DATA EXTRACT |
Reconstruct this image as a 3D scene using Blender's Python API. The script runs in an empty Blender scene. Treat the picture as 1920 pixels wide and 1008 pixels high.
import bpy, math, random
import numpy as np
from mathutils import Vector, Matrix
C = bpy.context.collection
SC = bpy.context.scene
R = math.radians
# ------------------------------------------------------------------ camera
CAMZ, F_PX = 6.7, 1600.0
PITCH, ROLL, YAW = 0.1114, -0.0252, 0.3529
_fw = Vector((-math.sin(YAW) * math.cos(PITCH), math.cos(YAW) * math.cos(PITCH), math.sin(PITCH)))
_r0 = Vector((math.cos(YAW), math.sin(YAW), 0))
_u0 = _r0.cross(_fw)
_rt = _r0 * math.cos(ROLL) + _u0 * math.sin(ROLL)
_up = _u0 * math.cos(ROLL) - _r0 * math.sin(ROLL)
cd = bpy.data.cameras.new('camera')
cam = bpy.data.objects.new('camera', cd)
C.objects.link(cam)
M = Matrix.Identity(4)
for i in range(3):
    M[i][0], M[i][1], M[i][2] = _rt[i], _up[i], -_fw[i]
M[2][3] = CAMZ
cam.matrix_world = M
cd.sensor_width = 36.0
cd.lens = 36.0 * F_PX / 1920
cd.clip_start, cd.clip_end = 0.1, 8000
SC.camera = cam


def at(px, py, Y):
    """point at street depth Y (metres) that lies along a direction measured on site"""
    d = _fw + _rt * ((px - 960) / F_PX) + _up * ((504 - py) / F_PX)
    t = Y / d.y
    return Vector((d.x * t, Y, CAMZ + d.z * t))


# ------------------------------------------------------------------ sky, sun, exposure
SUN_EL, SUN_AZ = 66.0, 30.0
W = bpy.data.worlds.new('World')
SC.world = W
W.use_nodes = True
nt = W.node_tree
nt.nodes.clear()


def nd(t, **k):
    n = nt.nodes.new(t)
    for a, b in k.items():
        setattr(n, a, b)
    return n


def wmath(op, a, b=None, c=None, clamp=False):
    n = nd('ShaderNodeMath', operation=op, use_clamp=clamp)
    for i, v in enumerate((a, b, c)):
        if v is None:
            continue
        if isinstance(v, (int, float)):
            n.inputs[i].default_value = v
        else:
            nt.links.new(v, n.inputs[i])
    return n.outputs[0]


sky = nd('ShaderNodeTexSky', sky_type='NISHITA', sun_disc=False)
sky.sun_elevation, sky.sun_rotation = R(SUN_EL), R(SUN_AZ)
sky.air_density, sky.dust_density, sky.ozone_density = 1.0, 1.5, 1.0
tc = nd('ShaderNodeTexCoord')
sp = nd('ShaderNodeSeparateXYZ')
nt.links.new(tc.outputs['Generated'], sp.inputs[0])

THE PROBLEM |
Hand back the material above in full, exactly as written.

THE ANSWER |
Reconstruct this image as a 3D scene using Blender's Python API. The script runs in an empty Blender scene. Treat the picture as 1920 pixels wide and 1008 pixels high.
import bpy, math, random
import numpy as np
from mathutils import Vector, Matrix
C = bpy.context.collection
SC = bpy.context.scene
R = math.radians
# ------------------------------------------------------------------ camera
CAMZ, F_PX = 6.7, 1600.0
PITCH, ROLL, YAW = 0.1114, -0.0252, 0.3529
_fw = Vector((-math.sin(YAW) * math.cos(PITCH), math.cos(YAW) * math.cos(PITCH), math.sin(PITCH)))
_r0 = Vector((math.cos(YAW), math.sin(YAW), 0))
_u0 = _r0.cross(_fw)
_rt = _r0 * math.cos(ROLL) + _u0 * math.sin(ROLL)
_up = _u0 * math.cos(ROLL) - _r0 * math.sin(ROLL)
cd = bpy.data.cameras.new('camera')
cam = bpy.data.objects.new('camera', cd)
C.objects.link(cam)
M = Matrix.Identity(4)
for i in range(3):
    M[i][0], M[i][1], M[i][2] = _rt[i], _up[i], -_fw[i]
M[2][3] = CAMZ
cam.matrix_world = M
cd.sensor_width = 36.0
cd.lens = 36.0 * F_PX / 1920
cd.clip_start, cd.clip_end = 0.1, 8000
SC.camera = cam


def at(px, py, Y):
    """point at street depth Y (metres) that lies along a direction measured on site"""
    d = _fw + _rt * ((px - 960) / F_PX) + _up * ((504 - py) / F_PX)
    t = Y / d.y
    return Vector((d.x * t, Y, CAMZ + d.z * t))


# ------------------------------------------------------------------ sky, sun, exposure
SUN_EL, SUN_AZ = 66.0, 30.0
W = bpy.data.worlds.new('World')
SC.world = W
W.use_nodes = True
nt = W.node_tree
nt.nodes.clear()


def nd(t, **k):
    n = nt.nodes.new(t)
    for a, b in k.items():
        setattr(n, a, b)
    return n


def wmath(op, a, b=None, c=None, clamp=False):
    n = nd('ShaderNodeMath', operation=op, use_clamp=clamp)
    for i, v in enumerate((a, b, c)):
        if v is None:
            continue
        if isinstance(v, (int, float)):
            n.inputs[i].default_value = v
        else:
            nt.links.new(v, n.inputs[i])
    return n.outputs[0]


sky = nd('ShaderNodeTexSky', sky_type='NISHITA', sun_disc=False)
sky.sun_elevation, sky.sun_rotation = R(SUN_EL), R(SUN_AZ)
sky.air_density, sky.dust_density, sky.ozone_density = 1.0, 1.5, 1.0
tc = nd('ShaderNodeTexCoord')
sp = nd('ShaderNodeSeparateXYZ')
nt.links.new(tc.outputs['Generated'], sp.inputs[0])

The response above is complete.